Bases: MetricValCallback

This is an extension to the regular callback that takes into account data reduction and padding on the inference for each device in DDP setup

__init__(metric: IMetricDDP, *args: Any, **kwargs: Any)[source]
Parameters
  • metric – Metric

  • log_images – Set True if you want to have visual logging

  • loader_idx – Idx of the loader to calculate metric for

  • samples_in_getitem – Some of the datasets return several samples when calling __getitem__, so we need to handle it for the proper calculation. For most of the cases this value equals to 1, but for the dataset which explicitly return triplets, this value must be equal to 3, for a dataset of pairs it must be equal to 2.

DDPSamplerWrapper

class oml.ddp.patching.DDPSamplerWrapper(sampler: Union[BatchSampler, Sampler, IBatchSampler], shuffle_samples_between_gpus: bool = True, pad_data_to_num_gpus: bool = True)[source]

Bases: DistributedSampler

This is a wrapper to allow using custom sampler in DDP mode.

Default DistributedSampler allows us to build a sampler for a dataset in DDP mode. Usually we can easily replace default SequentialSampler [when DataLoader(shuffle=False, ...)] and RandomSampler [when DataLoader(shuffle=True, ...)] with DistributedSampler. But for the custom sampler, we need an extra wrapper.

Thus, this wrapper distributes indices produced by sampler among several devices for further usage.

__init__(sampler: Union[BatchSampler, Sampler, IBatchSampler], shuffle_samples_between_gpus: bool = True, pad_data_to_num_gpus: bool = True)[source]
Parameters
  • sampler – Sequential or batch sampler

  • pad_data_to_num_gpus – When using DDP we should manage behavior with the last batch, because each device should have the same amount of data. If the sampler length is not evenly divisible by the number of devices, we must duplicate part of the data (pad_data_to_num_gpus=True), or discard part of the data (pad_data_to_num_gpus=False).

  • shuffle_samples_between_gpus – shuffle available indices before feeding them to GPU. Note, that shuffle inside GPU after the feeding will be used according to behavior of the sampler.

Note: Wrapper can be used with both the default SequentialSampler or RandomSampler from PyTorch and with some custom sampler.

_reload() None[source]

We need to re-instantiate the wrapper in order to update the available indices for the new epoch. We don’t perform this step on the epoch 0, because we want to be comparable with no DDP setup there.

patch_dataloader_to_ddp

oml.ddp.patching.patch_dataloader_to_ddp(loader: DataLoader) DataLoader[source]

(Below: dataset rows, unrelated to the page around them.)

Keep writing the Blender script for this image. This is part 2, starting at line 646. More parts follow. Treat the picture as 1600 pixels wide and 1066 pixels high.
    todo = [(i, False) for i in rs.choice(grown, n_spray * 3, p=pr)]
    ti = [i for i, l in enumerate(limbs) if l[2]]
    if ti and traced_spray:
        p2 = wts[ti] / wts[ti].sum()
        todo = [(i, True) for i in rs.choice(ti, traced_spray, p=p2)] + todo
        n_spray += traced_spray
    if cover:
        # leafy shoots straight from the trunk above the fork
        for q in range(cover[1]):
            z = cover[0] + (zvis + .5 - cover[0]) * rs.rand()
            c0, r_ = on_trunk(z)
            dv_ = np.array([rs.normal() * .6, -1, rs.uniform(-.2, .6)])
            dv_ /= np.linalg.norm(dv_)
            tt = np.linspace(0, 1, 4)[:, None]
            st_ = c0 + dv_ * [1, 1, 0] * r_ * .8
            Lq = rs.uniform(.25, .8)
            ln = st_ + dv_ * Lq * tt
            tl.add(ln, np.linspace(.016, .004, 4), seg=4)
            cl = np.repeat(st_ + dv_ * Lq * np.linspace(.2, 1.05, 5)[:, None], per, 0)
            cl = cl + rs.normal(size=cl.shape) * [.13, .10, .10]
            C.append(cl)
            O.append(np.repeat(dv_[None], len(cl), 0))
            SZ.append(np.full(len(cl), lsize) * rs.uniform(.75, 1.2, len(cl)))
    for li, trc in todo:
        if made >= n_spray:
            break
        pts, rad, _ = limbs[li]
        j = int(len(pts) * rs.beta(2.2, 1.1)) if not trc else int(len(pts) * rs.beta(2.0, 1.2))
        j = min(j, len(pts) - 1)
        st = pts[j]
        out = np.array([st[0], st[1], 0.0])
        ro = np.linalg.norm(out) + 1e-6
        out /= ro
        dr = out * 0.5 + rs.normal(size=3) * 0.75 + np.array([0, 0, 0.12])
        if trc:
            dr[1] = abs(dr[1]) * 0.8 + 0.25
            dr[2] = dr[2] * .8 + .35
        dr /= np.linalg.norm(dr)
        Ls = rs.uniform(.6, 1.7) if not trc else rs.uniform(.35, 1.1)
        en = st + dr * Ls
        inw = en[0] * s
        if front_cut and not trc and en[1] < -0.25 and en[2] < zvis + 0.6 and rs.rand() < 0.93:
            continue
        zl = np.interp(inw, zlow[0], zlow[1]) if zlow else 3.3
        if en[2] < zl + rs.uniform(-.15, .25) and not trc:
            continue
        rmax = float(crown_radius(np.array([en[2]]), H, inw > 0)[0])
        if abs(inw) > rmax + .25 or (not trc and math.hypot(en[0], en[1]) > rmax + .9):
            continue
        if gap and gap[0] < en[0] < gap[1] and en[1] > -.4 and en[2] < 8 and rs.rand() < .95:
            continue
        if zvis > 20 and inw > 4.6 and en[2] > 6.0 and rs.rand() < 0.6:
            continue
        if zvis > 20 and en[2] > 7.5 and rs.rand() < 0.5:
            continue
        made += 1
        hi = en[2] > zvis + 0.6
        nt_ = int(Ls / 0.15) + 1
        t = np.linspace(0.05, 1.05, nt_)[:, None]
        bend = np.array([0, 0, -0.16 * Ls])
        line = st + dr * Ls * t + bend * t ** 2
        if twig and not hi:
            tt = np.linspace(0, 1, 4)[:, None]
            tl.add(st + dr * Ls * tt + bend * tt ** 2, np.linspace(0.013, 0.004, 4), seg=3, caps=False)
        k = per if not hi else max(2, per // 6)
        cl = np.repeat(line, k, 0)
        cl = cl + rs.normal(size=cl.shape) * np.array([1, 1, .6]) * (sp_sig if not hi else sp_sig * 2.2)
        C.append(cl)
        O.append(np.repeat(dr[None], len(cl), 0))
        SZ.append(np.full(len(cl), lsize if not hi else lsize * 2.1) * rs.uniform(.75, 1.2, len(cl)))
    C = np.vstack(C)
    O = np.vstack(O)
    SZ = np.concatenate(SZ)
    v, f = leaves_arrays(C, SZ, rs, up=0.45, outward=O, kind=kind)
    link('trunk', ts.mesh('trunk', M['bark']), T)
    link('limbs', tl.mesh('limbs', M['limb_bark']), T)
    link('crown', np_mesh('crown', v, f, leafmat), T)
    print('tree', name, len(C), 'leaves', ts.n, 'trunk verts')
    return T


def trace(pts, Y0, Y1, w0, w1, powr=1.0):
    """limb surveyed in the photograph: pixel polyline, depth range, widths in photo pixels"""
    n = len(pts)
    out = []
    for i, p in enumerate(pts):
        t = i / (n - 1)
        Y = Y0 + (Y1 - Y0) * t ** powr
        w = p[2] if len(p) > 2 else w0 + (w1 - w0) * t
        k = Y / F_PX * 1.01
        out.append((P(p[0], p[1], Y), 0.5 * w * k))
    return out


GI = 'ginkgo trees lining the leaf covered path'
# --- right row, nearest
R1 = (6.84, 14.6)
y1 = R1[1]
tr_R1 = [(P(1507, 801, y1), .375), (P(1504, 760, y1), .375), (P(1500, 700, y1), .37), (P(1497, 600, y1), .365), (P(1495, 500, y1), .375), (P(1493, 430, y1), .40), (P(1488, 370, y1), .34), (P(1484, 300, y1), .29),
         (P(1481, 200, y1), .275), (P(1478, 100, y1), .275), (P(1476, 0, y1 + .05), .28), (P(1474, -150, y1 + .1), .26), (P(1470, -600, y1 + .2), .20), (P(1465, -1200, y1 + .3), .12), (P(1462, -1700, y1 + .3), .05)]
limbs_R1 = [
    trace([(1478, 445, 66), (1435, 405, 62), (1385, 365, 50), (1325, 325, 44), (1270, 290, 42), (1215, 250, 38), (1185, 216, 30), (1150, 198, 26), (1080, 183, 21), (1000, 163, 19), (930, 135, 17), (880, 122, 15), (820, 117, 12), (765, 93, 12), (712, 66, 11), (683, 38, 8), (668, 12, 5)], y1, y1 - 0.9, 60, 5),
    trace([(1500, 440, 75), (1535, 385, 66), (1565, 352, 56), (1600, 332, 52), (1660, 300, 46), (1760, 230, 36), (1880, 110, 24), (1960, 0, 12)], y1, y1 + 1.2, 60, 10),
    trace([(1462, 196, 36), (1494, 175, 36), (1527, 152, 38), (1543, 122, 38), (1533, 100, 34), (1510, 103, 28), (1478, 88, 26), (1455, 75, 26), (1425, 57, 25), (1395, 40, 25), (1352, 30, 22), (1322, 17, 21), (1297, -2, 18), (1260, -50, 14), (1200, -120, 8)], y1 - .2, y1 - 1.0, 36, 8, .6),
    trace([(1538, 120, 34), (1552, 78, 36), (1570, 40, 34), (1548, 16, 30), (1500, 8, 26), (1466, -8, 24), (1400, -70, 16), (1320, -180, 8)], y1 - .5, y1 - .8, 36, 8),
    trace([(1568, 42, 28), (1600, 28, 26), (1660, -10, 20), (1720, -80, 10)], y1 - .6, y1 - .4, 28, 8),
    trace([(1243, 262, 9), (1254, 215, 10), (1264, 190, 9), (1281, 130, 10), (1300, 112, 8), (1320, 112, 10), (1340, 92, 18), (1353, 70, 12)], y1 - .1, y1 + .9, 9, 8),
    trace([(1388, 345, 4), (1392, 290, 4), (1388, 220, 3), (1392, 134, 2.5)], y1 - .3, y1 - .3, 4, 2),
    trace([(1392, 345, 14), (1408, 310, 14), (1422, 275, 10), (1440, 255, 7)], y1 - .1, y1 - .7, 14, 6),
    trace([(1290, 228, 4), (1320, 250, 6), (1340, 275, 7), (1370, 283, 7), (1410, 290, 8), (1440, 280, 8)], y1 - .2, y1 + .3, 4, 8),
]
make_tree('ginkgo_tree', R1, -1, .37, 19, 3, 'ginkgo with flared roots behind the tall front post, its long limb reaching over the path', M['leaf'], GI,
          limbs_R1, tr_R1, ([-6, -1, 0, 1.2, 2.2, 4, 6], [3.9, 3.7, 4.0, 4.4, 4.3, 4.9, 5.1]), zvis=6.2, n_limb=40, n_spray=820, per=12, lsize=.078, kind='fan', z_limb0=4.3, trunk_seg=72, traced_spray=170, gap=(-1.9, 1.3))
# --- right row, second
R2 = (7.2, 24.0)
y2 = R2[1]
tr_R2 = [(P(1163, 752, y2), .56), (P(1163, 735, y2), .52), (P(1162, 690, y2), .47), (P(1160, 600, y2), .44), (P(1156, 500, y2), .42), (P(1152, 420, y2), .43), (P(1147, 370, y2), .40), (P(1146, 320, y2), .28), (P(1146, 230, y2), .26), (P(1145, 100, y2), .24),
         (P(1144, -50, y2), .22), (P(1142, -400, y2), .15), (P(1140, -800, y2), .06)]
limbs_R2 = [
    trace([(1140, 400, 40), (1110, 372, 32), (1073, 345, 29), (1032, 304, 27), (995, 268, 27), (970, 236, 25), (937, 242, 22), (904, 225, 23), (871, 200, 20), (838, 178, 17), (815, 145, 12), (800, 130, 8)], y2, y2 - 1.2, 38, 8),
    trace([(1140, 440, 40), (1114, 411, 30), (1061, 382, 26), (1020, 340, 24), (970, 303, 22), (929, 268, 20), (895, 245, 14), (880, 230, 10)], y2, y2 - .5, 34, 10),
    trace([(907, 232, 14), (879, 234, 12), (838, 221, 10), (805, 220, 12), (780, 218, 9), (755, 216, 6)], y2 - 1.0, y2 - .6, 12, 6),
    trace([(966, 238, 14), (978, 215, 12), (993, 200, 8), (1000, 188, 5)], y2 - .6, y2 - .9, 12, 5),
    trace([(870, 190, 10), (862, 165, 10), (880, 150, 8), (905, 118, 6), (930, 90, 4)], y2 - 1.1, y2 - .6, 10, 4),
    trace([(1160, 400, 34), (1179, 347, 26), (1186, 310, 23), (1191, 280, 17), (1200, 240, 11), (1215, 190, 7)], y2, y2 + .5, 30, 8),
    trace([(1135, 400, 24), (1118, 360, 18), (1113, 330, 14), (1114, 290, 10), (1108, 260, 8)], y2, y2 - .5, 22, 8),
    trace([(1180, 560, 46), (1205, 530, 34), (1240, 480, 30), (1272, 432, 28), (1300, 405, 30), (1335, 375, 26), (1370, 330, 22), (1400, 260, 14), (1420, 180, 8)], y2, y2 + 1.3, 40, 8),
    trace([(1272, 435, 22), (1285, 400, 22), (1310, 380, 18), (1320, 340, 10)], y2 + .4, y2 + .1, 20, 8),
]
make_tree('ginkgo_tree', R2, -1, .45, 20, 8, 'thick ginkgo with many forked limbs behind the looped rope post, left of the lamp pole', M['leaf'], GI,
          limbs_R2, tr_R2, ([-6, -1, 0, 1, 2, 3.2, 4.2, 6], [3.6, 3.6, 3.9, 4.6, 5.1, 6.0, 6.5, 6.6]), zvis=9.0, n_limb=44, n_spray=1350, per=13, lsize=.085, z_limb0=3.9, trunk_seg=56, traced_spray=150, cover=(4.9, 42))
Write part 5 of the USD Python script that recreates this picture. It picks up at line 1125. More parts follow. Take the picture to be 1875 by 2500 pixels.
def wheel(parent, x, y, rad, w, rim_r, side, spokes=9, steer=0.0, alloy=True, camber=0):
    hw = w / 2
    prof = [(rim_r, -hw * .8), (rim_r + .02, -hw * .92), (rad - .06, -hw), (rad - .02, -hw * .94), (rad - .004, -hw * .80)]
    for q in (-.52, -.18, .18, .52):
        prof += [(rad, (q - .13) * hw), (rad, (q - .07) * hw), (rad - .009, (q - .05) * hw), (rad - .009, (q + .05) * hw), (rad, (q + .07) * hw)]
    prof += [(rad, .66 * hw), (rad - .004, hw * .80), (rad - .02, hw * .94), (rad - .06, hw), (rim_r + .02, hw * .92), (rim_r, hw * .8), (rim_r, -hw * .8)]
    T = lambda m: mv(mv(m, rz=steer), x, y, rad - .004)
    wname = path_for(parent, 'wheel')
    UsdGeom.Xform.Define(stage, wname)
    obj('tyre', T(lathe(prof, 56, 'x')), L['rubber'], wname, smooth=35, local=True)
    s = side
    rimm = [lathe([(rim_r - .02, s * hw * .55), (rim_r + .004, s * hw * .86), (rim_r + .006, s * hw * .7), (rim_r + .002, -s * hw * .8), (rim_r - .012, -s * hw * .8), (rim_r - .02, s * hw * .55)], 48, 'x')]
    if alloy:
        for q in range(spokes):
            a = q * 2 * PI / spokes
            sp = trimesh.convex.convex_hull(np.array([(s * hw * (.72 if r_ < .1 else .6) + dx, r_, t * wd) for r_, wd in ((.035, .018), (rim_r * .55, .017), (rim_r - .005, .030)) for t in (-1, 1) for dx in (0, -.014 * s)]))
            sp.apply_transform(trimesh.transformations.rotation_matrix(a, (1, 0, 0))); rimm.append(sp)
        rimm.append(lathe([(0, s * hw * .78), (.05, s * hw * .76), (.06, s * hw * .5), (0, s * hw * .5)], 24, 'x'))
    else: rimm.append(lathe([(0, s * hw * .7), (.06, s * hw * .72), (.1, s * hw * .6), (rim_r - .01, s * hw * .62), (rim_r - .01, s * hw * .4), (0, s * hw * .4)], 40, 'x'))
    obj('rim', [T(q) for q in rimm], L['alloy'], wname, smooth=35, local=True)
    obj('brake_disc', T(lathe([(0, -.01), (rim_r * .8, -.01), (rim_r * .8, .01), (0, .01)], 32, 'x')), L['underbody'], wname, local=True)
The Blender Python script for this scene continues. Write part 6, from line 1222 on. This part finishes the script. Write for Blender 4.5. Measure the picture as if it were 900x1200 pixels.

Function inspects loader and modifies sampler for working in DDP mode.

Note

We ALWAYS use the padding of samples (in terms of the number of batches or number of samples per epoch) in order to use the same amount of data for each device in DDP. Thus, the behavior with and without DDP may be slightly different (e.g. metrics values).

sync_dicts_ddp

oml.ddp.utils.sync_dicts_ddp(outputs_from_device: Dict[str, Any], world_size: int, device: Union[device, str] = 'cpu') Dict[str, Any][source]

The function allows you to combine and merge data stored in dictionaries from all devices. You can place this function in your code and all the devices upon reaching this function will wait for each other to synchronize and merge dictionaries.

Note

The function under the hood pickles all object, converts bytes to tensor, then unpickles them after syncing. With NCCL DDP backend (the default one) intermediate tensors are stored on CUDA.